As the threat of piracy has grown, so too have the insurance policies designed to cover it, underwriting anything from payment of ransom to loss of business. The insurance is often seen as both a necessity and a hazard.

It enables firms to afford a ransom, which is practically the only way to release a vessel. But it also entices pirates to hijack more vessels, if they believe that owners can afford to pay.

Shipping companies are not required by law to carry piracy-specific insurance, although those that have mortgages on their vessels may be required by their banks to do so.

Many firms, already struggling, opt out. “Today’s market conditions are very bad, so for some owners it is very difficult to afford these additional payments,” said a shipping insurance broker based in Dubai who declined to be named. “Not everyone is insuring.” Piracy insurance comes in three forms.

1. Special war-risk insurance

Basic war-risk insurance covers “war-like” damage not related to piracy. One example might be if an old landmine exploded and struck a vessel, explained David Miles, the managing director of Colemont Insurance Broker.

An extra premium is now charged for passing through a piracy danger zone determined by an insurance industry body called the Joint War Committee. In recent months that zone has expanded drastically. It now spans west to east from eastern Africa to western India, and south to north from northern Madagascar to the northern coast of Oman, almost touching UAE waters.

2. Kidnap and ransom

This type of policy costs more but also covers more, said Sam Wakerley, a lawyer at Holman Fenwick Willan.

It helps pay not only the ransom but also related expenses such as hiring a negotiator, delivering the money (for example, by airdrop), and even providing reimbursement if the money transfer fails.

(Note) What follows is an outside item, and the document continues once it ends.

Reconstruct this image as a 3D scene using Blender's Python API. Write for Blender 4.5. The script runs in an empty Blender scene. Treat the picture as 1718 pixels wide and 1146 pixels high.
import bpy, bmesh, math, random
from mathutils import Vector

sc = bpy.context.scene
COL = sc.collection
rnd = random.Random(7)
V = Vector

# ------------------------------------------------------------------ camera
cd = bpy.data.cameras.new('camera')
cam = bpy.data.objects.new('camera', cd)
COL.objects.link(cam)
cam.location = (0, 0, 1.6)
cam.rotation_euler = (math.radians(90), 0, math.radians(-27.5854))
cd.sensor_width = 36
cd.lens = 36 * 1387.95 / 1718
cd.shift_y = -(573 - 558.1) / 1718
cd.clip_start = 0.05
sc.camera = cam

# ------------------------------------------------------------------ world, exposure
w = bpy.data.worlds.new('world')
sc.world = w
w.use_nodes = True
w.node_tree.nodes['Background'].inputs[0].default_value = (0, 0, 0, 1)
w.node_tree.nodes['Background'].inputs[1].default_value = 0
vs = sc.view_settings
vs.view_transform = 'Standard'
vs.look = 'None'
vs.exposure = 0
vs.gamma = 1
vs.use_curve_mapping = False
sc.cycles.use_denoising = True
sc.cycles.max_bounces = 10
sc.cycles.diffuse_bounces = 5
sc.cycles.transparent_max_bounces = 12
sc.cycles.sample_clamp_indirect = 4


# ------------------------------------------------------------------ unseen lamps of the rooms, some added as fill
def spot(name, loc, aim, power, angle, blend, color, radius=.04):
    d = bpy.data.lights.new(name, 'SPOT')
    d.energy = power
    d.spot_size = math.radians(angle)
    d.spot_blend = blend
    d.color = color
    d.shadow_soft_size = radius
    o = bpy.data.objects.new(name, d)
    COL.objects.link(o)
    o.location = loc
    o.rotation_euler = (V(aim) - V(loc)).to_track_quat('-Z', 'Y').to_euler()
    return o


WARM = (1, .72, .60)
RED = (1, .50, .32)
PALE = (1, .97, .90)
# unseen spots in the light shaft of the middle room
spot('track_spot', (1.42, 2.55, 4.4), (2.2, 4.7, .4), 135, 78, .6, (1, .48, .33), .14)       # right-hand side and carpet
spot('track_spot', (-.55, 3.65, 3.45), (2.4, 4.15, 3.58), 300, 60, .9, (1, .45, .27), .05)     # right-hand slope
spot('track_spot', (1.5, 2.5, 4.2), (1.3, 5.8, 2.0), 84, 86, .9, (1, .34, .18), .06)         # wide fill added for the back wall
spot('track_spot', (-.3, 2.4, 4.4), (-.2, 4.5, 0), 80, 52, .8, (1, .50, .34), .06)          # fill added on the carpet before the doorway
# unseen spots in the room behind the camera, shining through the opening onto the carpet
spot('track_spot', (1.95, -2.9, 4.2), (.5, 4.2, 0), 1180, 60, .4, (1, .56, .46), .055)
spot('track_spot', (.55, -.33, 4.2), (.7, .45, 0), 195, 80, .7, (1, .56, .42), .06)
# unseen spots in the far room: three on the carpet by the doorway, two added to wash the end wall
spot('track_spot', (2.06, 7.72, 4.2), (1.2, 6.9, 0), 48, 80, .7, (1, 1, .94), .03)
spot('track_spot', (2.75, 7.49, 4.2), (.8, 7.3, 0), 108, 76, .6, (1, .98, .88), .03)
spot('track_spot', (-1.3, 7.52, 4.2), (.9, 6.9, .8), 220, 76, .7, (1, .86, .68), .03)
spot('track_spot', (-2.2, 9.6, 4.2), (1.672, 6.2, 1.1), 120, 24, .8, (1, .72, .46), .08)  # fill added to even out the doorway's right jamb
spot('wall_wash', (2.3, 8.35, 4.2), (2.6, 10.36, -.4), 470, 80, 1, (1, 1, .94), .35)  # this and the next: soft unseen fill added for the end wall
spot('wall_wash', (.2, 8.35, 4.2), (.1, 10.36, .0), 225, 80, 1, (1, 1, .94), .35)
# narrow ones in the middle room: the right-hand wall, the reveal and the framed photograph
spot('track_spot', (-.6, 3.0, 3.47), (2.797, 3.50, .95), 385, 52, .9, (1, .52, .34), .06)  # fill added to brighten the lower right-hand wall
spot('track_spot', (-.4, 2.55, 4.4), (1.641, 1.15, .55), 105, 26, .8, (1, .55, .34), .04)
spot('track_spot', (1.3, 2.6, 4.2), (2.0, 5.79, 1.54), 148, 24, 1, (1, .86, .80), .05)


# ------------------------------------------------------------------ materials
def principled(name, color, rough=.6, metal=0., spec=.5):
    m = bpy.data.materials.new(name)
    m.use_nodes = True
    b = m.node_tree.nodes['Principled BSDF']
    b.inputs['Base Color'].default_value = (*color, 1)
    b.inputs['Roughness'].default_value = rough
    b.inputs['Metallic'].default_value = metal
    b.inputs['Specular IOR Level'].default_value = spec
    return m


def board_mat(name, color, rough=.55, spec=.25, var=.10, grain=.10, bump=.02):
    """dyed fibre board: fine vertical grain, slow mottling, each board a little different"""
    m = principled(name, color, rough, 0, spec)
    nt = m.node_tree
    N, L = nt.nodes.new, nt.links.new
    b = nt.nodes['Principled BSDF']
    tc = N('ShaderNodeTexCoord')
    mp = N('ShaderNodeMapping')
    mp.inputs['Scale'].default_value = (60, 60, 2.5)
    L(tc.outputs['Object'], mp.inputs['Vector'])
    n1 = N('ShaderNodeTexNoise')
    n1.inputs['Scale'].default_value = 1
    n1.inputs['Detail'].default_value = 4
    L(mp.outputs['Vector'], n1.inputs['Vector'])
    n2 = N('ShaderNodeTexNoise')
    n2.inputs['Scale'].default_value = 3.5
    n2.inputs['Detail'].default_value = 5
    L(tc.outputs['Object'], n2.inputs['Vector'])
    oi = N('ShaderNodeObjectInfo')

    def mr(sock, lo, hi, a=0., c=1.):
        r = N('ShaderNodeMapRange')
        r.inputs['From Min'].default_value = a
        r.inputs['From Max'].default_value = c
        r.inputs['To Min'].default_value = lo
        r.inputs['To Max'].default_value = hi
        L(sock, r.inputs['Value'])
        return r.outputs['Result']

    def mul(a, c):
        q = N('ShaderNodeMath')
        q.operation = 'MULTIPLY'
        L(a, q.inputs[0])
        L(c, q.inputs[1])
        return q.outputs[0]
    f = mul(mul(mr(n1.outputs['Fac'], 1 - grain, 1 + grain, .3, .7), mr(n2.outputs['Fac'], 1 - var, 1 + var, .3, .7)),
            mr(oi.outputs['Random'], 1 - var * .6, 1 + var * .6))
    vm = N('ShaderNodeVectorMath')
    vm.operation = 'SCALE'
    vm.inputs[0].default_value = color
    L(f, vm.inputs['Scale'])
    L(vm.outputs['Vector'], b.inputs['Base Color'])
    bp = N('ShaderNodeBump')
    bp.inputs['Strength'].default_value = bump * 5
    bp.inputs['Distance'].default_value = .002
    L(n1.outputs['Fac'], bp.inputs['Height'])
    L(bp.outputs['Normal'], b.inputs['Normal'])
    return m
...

The policy emerged decades ago to cover the rise in kidnappings in Central and South America.

3. Loss of hire

For every day a vessel is held captive – and cannot be chartered out for other jobs – the owner of the vessel misses out on tens of thousands of US dollars. This policy helps them recoup that cost, but sometimes for a limited period, say, 90 days, though many negotiations now take much longer.